Dataset records:

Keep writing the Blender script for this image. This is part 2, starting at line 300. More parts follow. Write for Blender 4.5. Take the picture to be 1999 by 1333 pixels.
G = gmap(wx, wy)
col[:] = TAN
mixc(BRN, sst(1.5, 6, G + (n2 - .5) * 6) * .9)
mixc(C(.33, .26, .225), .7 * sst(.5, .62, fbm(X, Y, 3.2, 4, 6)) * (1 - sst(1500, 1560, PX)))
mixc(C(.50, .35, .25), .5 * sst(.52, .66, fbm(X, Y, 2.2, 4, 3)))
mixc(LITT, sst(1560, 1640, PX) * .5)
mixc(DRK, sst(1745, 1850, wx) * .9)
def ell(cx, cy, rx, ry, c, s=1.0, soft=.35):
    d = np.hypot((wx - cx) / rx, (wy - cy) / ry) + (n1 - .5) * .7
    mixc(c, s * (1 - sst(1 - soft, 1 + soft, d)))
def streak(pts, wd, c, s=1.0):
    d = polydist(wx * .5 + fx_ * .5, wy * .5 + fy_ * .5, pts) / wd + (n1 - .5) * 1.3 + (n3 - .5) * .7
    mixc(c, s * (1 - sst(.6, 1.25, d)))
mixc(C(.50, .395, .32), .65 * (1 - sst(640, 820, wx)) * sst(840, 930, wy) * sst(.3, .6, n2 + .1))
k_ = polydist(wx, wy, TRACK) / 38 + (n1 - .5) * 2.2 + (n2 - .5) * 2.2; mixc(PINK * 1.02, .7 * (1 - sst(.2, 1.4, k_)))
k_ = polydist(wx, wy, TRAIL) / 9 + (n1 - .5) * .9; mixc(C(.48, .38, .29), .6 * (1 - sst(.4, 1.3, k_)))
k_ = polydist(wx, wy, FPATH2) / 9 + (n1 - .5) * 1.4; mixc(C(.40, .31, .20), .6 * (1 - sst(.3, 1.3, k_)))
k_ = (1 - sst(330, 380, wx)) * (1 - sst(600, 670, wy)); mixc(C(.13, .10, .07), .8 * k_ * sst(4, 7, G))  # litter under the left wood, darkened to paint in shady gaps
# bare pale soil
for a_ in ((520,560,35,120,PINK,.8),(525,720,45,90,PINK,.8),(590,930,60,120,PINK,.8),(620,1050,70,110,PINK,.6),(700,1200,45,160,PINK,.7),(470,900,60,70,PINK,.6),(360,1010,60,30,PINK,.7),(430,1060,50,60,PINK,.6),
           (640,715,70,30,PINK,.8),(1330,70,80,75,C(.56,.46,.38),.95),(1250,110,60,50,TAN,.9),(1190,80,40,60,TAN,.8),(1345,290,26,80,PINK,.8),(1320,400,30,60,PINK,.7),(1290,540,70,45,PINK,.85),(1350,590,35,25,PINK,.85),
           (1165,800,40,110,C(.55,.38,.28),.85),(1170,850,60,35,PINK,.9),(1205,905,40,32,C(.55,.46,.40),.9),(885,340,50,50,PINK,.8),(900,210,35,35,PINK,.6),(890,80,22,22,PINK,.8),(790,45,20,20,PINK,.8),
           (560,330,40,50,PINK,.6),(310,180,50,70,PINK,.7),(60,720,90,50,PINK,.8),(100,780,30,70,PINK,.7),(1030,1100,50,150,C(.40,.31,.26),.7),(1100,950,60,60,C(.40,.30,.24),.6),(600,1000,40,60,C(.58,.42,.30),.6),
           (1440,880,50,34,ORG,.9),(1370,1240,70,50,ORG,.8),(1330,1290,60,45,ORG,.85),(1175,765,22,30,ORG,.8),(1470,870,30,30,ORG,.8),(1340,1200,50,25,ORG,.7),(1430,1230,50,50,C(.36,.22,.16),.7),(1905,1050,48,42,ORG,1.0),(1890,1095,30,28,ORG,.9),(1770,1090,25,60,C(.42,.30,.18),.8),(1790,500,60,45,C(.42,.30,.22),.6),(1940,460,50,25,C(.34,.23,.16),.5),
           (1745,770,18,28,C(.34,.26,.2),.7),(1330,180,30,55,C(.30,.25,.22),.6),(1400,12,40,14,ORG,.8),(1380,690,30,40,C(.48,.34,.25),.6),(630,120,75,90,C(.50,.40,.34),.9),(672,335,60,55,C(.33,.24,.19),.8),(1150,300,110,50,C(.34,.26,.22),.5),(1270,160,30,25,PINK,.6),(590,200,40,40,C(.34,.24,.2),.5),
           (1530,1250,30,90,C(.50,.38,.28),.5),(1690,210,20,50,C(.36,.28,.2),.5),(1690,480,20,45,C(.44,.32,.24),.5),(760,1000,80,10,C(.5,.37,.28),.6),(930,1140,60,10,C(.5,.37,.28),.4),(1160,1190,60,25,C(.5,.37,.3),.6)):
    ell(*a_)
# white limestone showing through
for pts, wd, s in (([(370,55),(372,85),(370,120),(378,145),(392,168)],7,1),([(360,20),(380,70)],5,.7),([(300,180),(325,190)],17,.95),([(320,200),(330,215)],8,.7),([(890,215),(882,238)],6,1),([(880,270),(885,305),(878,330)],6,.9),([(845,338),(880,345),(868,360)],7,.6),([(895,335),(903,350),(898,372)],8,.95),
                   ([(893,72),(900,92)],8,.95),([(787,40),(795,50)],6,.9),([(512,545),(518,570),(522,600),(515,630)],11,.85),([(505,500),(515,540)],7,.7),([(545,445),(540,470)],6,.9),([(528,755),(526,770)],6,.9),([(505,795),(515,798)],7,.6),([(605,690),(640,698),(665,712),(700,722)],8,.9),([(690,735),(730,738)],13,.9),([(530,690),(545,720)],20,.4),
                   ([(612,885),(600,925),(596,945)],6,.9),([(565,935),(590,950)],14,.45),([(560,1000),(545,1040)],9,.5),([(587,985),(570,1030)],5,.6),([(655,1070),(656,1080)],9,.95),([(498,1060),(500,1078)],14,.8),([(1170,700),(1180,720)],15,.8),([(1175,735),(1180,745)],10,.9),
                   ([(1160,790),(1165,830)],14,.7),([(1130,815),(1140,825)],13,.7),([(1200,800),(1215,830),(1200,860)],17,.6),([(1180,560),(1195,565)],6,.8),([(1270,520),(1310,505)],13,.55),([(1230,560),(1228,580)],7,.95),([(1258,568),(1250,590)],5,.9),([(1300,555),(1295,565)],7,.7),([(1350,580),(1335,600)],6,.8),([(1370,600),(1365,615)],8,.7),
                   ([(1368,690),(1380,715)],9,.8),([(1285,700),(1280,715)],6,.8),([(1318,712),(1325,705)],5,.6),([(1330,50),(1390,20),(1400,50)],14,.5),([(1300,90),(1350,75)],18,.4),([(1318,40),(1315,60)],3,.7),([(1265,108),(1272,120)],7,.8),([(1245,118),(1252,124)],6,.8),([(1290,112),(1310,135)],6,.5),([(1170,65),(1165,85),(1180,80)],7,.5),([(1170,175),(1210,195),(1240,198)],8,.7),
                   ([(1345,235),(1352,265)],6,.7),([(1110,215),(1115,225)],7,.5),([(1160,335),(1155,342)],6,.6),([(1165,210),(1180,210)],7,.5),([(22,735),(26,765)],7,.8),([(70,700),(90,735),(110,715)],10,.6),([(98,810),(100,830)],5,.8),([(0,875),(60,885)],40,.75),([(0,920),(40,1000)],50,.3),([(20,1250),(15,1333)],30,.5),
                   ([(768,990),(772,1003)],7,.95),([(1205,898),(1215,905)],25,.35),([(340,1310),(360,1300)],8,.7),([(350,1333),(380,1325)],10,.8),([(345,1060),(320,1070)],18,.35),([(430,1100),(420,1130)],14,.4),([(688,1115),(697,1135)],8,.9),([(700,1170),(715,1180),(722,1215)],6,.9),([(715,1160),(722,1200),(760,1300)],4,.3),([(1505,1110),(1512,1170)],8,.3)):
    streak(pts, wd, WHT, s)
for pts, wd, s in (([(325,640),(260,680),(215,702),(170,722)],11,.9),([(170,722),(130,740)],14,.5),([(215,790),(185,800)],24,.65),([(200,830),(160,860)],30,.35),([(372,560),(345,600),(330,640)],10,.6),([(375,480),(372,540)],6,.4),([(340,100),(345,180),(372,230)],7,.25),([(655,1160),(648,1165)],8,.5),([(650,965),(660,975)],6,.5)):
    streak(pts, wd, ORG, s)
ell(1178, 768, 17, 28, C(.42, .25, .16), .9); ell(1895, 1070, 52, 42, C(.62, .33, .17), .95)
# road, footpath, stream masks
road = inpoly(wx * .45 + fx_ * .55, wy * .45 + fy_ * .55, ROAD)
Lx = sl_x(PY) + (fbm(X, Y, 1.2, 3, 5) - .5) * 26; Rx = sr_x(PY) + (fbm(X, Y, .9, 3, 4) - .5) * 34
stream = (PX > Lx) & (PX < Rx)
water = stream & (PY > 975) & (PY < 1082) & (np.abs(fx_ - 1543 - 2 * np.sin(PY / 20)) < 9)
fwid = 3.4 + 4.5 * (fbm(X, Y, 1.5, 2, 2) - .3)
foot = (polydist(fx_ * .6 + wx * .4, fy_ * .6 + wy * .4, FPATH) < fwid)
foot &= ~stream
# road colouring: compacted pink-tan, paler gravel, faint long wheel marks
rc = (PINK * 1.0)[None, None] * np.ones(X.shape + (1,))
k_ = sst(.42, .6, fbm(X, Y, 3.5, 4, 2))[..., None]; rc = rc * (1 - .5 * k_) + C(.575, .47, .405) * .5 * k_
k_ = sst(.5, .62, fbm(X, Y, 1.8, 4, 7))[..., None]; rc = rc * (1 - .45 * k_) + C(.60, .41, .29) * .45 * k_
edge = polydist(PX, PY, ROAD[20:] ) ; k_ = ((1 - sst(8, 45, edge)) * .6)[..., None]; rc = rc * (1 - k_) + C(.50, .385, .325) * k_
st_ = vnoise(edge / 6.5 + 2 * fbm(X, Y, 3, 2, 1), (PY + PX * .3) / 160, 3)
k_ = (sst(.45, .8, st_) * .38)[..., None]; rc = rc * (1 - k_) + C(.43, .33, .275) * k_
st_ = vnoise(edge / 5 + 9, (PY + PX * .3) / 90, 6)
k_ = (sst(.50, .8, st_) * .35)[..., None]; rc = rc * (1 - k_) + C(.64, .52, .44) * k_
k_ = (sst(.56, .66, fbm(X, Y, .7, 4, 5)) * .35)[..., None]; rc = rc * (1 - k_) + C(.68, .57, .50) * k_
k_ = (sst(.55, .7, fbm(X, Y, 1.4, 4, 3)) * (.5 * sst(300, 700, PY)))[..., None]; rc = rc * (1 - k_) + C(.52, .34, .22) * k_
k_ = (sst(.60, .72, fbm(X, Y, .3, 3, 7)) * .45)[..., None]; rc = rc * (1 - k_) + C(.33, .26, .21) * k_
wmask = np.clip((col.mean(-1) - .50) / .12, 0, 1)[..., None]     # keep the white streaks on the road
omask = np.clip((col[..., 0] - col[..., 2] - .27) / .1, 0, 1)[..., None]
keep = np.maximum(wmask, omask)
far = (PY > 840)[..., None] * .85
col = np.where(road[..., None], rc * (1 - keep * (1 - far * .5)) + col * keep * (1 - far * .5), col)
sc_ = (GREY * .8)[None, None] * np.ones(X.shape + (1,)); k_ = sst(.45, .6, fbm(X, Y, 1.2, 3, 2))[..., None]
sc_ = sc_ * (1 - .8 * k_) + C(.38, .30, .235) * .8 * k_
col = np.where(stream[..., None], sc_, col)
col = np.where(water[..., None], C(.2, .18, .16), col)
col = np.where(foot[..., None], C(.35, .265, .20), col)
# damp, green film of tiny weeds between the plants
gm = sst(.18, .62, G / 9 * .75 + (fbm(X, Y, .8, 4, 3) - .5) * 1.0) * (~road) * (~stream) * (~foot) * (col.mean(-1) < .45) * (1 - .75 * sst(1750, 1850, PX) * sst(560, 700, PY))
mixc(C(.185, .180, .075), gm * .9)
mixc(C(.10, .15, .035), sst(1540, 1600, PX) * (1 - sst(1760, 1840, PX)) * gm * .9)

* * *

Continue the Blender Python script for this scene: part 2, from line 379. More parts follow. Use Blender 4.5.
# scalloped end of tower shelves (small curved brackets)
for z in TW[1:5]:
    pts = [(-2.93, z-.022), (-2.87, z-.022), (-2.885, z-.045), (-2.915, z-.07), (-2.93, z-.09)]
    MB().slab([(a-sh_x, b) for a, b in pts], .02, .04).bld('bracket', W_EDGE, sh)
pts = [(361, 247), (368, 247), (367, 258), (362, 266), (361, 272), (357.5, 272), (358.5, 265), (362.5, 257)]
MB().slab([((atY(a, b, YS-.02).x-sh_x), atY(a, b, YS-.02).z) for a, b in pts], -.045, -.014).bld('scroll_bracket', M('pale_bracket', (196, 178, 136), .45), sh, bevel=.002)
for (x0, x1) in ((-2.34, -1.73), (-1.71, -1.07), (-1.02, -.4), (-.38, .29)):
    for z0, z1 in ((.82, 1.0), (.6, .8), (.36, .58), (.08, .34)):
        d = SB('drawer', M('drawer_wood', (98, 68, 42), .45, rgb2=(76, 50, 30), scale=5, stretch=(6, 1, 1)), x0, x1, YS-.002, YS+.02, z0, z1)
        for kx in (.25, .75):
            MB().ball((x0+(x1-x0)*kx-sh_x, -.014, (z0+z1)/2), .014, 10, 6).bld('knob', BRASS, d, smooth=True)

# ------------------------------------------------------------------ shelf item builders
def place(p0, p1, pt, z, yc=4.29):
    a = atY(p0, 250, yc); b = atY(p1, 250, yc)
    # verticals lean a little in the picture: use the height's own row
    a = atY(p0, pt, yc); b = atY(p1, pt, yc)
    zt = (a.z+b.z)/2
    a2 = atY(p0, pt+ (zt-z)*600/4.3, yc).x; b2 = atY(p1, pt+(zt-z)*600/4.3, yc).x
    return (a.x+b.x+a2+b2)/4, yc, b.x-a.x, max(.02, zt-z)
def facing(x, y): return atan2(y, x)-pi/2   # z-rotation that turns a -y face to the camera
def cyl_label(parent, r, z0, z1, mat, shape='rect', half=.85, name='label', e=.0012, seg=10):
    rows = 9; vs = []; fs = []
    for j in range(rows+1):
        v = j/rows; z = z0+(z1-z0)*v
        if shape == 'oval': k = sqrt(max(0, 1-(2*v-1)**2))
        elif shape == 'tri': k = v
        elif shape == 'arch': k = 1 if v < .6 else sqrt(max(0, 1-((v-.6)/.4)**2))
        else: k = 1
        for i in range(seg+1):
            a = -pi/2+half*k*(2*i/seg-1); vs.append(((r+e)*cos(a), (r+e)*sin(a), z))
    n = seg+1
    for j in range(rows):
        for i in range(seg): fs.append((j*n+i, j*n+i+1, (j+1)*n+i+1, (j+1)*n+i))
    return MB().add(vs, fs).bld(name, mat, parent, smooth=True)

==

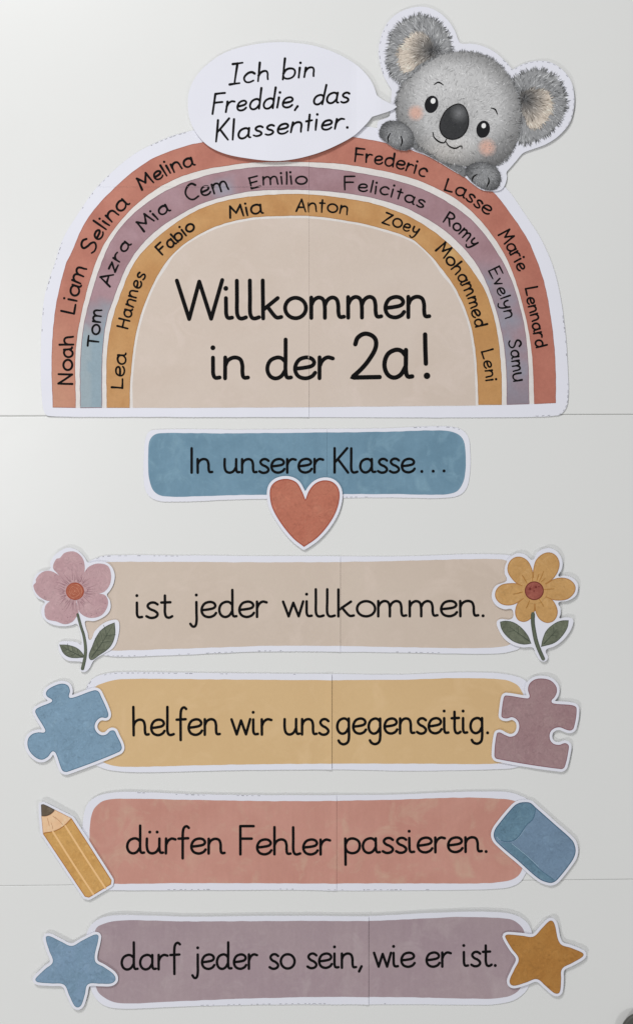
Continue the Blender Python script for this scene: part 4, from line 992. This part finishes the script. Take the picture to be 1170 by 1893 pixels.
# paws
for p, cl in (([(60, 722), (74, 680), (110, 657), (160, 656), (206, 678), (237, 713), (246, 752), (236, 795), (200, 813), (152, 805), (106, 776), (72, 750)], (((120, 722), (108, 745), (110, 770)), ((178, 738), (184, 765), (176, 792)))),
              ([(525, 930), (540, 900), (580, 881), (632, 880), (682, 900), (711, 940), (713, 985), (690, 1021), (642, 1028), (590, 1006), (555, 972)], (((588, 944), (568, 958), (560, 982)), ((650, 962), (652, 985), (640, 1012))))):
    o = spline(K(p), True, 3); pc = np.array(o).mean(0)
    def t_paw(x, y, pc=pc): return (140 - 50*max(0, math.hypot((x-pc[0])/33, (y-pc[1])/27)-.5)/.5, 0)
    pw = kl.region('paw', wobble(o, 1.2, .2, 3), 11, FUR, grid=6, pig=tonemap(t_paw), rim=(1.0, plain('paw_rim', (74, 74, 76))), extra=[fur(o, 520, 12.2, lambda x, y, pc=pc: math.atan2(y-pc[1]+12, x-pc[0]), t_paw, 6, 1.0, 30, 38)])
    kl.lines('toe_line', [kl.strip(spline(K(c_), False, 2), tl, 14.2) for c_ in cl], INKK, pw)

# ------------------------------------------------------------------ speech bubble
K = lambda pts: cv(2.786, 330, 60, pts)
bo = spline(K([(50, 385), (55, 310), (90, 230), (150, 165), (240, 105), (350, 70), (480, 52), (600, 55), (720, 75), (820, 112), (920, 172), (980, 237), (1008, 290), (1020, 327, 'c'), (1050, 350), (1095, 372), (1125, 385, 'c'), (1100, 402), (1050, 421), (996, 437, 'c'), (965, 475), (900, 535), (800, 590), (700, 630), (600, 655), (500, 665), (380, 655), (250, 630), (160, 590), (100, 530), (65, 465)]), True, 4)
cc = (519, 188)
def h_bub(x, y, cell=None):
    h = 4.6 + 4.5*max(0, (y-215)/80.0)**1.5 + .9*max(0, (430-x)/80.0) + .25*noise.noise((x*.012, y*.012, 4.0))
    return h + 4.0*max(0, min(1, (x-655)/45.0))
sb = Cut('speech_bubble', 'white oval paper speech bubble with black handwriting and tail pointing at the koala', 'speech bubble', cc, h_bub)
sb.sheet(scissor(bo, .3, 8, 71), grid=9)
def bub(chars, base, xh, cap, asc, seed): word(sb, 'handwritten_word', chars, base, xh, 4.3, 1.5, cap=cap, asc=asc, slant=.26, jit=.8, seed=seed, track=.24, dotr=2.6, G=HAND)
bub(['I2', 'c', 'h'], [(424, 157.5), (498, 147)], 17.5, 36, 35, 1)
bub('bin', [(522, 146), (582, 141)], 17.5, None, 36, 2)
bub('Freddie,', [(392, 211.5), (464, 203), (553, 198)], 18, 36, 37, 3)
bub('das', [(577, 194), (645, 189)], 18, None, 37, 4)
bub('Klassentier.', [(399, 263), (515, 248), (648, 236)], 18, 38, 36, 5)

Your goal:
Give again the run of lines that opens at the line with "Continue the Blender Python script for this scene: part 4, from" and closes at the line with "cl], INKK, pw)", exactly, and only that run.

Exercise output:
Continue the Blender Python script for this scene: part 4, from line 992. This part finishes the script. Take the picture to be 1170 by 1893 pixels.
# paws
for p, cl in (([(60, 722), (74, 680), (110, 657), (160, 656), (206, 678), (237, 713), (246, 752), (236, 795), (200, 813), (152, 805), (106, 776), (72, 750)], (((120, 722), (108, 745), (110, 770)), ((178, 738), (184, 765), (176, 792)))),
              ([(525, 930), (540, 900), (580, 881), (632, 880), (682, 900), (711, 940), (713, 985), (690, 1021), (642, 1028), (590, 1006), (555, 972)], (((588, 944), (568, 958), (560, 982)), ((650, 962), (652, 985), (640, 1012))))):
    o = spline(K(p), True, 3); pc = np.array(o).mean(0)
    def t_paw(x, y, pc=pc): return (140 - 50*max(0, math.hypot((x-pc[0])/33, (y-pc[1])/27)-.5)/.5, 0)
    pw = kl.region('paw', wobble(o, 1.2, .2, 3), 11, FUR, grid=6, pig=tonemap(t_paw), rim=(1.0, plain('paw_rim', (74, 74, 76))), extra=[fur(o, 520, 12.2, lambda x, y, pc=pc: math.atan2(y-pc[1]+12, x-pc[0]), t_paw, 6, 1.0, 30, 38)])
    kl.lines('toe_line', [kl.strip(spline(K(c_), False, 2), tl, 14.2) for c_ in cl], INKK, pw)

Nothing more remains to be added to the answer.